[start]
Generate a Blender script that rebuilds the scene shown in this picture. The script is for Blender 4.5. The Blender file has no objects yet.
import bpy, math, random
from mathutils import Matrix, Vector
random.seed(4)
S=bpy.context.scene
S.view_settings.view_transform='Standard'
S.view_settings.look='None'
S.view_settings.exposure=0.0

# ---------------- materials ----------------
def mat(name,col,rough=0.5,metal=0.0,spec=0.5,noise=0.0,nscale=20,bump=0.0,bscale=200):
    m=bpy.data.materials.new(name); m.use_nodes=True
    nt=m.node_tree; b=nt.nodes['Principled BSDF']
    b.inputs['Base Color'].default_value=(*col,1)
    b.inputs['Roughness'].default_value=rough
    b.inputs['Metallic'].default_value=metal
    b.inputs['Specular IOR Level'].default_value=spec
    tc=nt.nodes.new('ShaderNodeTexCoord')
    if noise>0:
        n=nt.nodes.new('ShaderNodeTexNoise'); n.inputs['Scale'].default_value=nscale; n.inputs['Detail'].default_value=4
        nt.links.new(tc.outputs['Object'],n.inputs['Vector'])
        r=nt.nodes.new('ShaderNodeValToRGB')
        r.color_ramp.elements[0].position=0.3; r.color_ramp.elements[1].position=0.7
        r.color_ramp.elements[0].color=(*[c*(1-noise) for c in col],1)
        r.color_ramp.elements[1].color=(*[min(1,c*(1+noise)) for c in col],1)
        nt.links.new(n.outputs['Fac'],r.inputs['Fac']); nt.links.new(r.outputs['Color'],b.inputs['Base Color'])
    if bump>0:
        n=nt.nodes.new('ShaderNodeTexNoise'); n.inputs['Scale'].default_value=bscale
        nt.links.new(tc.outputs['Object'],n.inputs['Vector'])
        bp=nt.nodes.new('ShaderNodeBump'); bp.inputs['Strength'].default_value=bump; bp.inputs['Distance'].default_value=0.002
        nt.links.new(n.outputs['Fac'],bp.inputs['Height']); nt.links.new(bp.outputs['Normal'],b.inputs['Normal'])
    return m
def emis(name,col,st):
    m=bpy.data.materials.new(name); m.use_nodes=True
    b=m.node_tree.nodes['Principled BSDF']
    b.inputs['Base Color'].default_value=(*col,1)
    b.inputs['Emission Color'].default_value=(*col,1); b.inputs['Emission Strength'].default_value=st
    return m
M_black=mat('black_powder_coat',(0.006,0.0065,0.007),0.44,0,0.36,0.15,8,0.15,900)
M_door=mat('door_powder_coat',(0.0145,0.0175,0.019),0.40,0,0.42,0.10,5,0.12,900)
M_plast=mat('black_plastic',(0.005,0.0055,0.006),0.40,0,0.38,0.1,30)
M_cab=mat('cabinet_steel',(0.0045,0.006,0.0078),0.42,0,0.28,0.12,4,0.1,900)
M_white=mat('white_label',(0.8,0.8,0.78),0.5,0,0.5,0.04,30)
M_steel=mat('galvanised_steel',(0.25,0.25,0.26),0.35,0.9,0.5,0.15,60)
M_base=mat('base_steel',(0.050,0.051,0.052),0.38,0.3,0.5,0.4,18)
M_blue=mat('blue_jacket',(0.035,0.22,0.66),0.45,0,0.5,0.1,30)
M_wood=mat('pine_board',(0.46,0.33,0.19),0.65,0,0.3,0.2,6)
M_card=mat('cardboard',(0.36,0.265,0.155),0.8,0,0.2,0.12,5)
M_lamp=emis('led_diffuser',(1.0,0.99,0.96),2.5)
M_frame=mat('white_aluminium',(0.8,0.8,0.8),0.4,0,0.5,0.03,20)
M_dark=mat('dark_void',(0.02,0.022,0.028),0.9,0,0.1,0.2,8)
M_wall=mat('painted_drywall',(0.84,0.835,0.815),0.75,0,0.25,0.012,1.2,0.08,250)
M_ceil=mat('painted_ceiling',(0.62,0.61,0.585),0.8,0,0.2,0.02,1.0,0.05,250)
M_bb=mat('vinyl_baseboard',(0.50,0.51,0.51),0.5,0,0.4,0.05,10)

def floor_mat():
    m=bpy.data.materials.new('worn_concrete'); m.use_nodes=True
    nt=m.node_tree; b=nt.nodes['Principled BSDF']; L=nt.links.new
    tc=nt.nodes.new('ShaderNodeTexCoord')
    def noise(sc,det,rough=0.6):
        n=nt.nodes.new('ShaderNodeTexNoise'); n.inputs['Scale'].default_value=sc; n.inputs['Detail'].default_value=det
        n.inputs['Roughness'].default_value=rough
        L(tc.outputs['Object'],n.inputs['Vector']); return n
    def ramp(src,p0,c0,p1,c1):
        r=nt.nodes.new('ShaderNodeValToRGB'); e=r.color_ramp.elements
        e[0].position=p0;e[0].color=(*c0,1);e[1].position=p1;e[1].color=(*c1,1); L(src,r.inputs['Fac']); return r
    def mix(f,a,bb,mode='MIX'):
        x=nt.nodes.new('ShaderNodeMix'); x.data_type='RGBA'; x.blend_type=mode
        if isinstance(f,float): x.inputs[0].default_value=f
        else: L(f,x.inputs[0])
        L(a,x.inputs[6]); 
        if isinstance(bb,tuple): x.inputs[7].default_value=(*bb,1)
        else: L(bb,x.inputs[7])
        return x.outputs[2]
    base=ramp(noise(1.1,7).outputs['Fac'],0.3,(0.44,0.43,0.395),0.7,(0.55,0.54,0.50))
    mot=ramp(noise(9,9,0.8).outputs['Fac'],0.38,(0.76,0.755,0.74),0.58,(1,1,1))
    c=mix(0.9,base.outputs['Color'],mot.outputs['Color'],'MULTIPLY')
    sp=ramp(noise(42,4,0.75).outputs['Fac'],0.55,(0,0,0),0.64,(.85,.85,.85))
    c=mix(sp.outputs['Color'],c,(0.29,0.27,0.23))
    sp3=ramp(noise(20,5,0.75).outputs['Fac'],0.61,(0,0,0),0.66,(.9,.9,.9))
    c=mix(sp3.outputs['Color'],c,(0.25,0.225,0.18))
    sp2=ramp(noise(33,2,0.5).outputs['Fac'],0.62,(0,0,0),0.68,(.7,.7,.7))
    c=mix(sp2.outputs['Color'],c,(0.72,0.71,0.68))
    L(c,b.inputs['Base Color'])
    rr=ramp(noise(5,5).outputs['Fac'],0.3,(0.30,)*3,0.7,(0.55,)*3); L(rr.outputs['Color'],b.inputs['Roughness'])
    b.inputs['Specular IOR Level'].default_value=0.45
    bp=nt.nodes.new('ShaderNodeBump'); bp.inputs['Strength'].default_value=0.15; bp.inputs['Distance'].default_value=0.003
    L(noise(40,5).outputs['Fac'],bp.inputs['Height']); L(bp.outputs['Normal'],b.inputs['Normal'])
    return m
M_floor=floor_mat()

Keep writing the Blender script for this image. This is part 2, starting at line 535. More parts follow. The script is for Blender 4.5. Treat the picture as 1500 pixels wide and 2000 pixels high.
[end]
» INSTRUCTION:
Return all of the entries exactly as written.

» RESULT FOR THIS EXERCISE:
Generate a Blender script that rebuilds the scene shown in this picture. The script is for Blender 4.5. The Blender file has no objects yet.
import bpy, math, random
from mathutils import Matrix, Vector
random.seed(4)
S=bpy.context.scene
S.view_settings.view_transform='Standard'
S.view_settings.look='None'
S.view_settings.exposure=0.0

# ---------------- materials ----------------
def mat(name,col,rough=0.5,metal=0.0,spec=0.5,noise=0.0,nscale=20,bump=0.0,bscale=200):
    m=bpy.data.materials.new(name); m.use_nodes=True
    nt=m.node_tree; b=nt.nodes['Principled BSDF']
    b.inputs['Base Color'].default_value=(*col,1)
    b.inputs['Roughness'].default_value=rough
    b.inputs['Metallic'].default_value=metal
    b.inputs['Specular IOR Level'].default_value=spec
    tc=nt.nodes.new('ShaderNodeTexCoord')
    if noise>0:
        n=nt.nodes.new('ShaderNodeTexNoise'); n.inputs['Scale'].default_value=nscale; n.inputs['Detail'].default_value=4
        nt.links.new(tc.outputs['Object'],n.inputs['Vector'])
        r=nt.nodes.new('ShaderNodeValToRGB')
        r.color_ramp.elements[0].position=0.3; r.color_ramp.elements[1].position=0.7
        r.color_ramp.elements[0].color=(*[c*(1-noise) for c in col],1)
        r.color_ramp.elements[1].color=(*[min(1,c*(1+noise)) for c in col],1)
        nt.links.new(n.outputs['Fac'],r.inputs['Fac']); nt.links.new(r.outputs['Color'],b.inputs['Base Color'])
    if bump>0:
        n=nt.nodes.new('ShaderNodeTexNoise'); n.inputs['Scale'].default_value=bscale
        nt.links.new(tc.outputs['Object'],n.inputs['Vector'])
        bp=nt.nodes.new('ShaderNodeBump'); bp.inputs['Strength'].default_value=bump; bp.inputs['Distance'].default_value=0.002
        nt.links.new(n.outputs['Fac'],bp.inputs['Height']); nt.links.new(bp.outputs['Normal'],b.inputs['Normal'])
    return m
def emis(name,col,st):
    m=bpy.data.materials.new(name); m.use_nodes=True
    b=m.node_tree.nodes['Principled BSDF']
    b.inputs['Base Color'].default_value=(*col,1)
    b.inputs['Emission Color'].default_value=(*col,1); b.inputs['Emission Strength'].default_value=st
    return m
M_black=mat('black_powder_coat',(0.006,0.0065,0.007),0.44,0,0.36,0.15,8,0.15,900)
M_door=mat('door_powder_coat',(0.0145,0.0175,0.019),0.40,0,0.42,0.10,5,0.12,900)
M_plast=mat('black_plastic',(0.005,0.0055,0.006),0.40,0,0.38,0.1,30)
M_cab=mat('cabinet_steel',(0.0045,0.006,0.0078),0.42,0,0.28,0.12,4,0.1,900)
M_white=mat('white_label',(0.8,0.8,0.78),0.5,0,0.5,0.04,30)
M_steel=mat('galvanised_steel',(0.25,0.25,0.26),0.35,0.9,0.5,0.15,60)
M_base=mat('base_steel',(0.050,0.051,0.052),0.38,0.3,0.5,0.4,18)
M_blue=mat('blue_jacket',(0.035,0.22,0.66),0.45,0,0.5,0.1,30)
M_wood=mat('pine_board',(0.46,0.33,0.19),0.65,0,0.3,0.2,6)
M_card=mat('cardboard',(0.36,0.265,0.155),0.8,0,0.2,0.12,5)
M_lamp=emis('led_diffuser',(1.0,0.99,0.96),2.5)
M_frame=mat('white_aluminium',(0.8,0.8,0.8),0.4,0,0.5,0.03,20)
M_dark=mat('dark_void',(0.02,0.022,0.028),0.9,0,0.1,0.2,8)
M_wall=mat('painted_drywall',(0.84,0.835,0.815),0.75,0,0.25,0.012,1.2,0.08,250)
M_ceil=mat('painted_ceiling',(0.62,0.61,0.585),0.8,0,0.2,0.02,1.0,0.05,250)
M_bb=mat('vinyl_baseboard',(0.50,0.51,0.51),0.5,0,0.4,0.05,10)

def floor_mat():
    m=bpy.data.materials.new('worn_concrete'); m.use_nodes=True
    nt=m.node_tree; b=nt.nodes['Principled BSDF']; L=nt.links.new
    tc=nt.nodes.new('ShaderNodeTexCoord')
    def noise(sc,det,rough=0.6):
        n=nt.nodes.new('ShaderNodeTexNoise'); n.inputs['Scale'].default_value=sc; n.inputs['Detail'].default_value=det
        n.inputs['Roughness'].default_value=rough
        L(tc.outputs['Object'],n.inputs['Vector']); return n
    def ramp(src,p0,c0,p1,c1):
        r=nt.nodes.new('ShaderNodeValToRGB'); e=r.color_ramp.elements
        e[0].position=p0;e[0].color=(*c0,1);e[1].position=p1;e[1].color=(*c1,1); L(src,r.inputs['Fac']); return r
    def mix(f,a,bb,mode='MIX'):
        x=nt.nodes.new('ShaderNodeMix'); x.data_type='RGBA'; x.blend_type=mode
        if isinstance(f,float): x.inputs[0].default_value=f
        else: L(f,x.inputs[0])
        L(a,x.inputs[6]); 
        if isinstance(bb,tuple): x.inputs[7].default_value=(*bb,1)
        else: L(bb,x.inputs[7])
        return x.outputs[2]
    base=ramp(noise(1.1,7).outputs['Fac'],0.3,(0.44,0.43,0.395),0.7,(0.55,0.54,0.50))
    mot=ramp(noise(9,9,0.8).outputs['Fac'],0.38,(0.76,0.755,0.74),0.58,(1,1,1))
    c=mix(0.9,base.outputs['Color'],mot.outputs['Color'],'MULTIPLY')
    sp=ramp(noise(42,4,0.75).outputs['Fac'],0.55,(0,0,0),0.64,(.85,.85,.85))
    c=mix(sp.outputs['Color'],c,(0.29,0.27,0.23))
    sp3=ramp(noise(20,5,0.75).outputs['Fac'],0.61,(0,0,0),0.66,(.9,.9,.9))
    c=mix(sp3.outputs['Color'],c,(0.25,0.225,0.18))
    sp2=ramp(noise(33,2,0.5).outputs['Fac'],0.62,(0,0,0),0.68,(.7,.7,.7))
    c=mix(sp2.outputs['Color'],c,(0.72,0.71,0.68))
    L(c,b.inputs['Base Color'])
    rr=ramp(noise(5,5).outputs['Fac'],0.3,(0.30,)*3,0.7,(0.55,)*3); L(rr.outputs['Color'],b.inputs['Roughness'])
    b.inputs['Specular IOR Level'].default_value=0.45
    bp=nt.nodes.new('ShaderNodeBump'); bp.inputs['Strength'].default_value=0.15; bp.inputs['Distance'].default_value=0.003
    L(noise(40,5).outputs['Fac'],bp.inputs['Height']); L(bp.outputs['Normal'],b.inputs['Normal'])
    return m
M_floor=floor_mat()

Keep writing the Blender script for this image. This is part 2, starting at line 535. More parts follow. The script is for Blender 4.5. Treat the picture as 1500 pixels wide and 2000 pixels high.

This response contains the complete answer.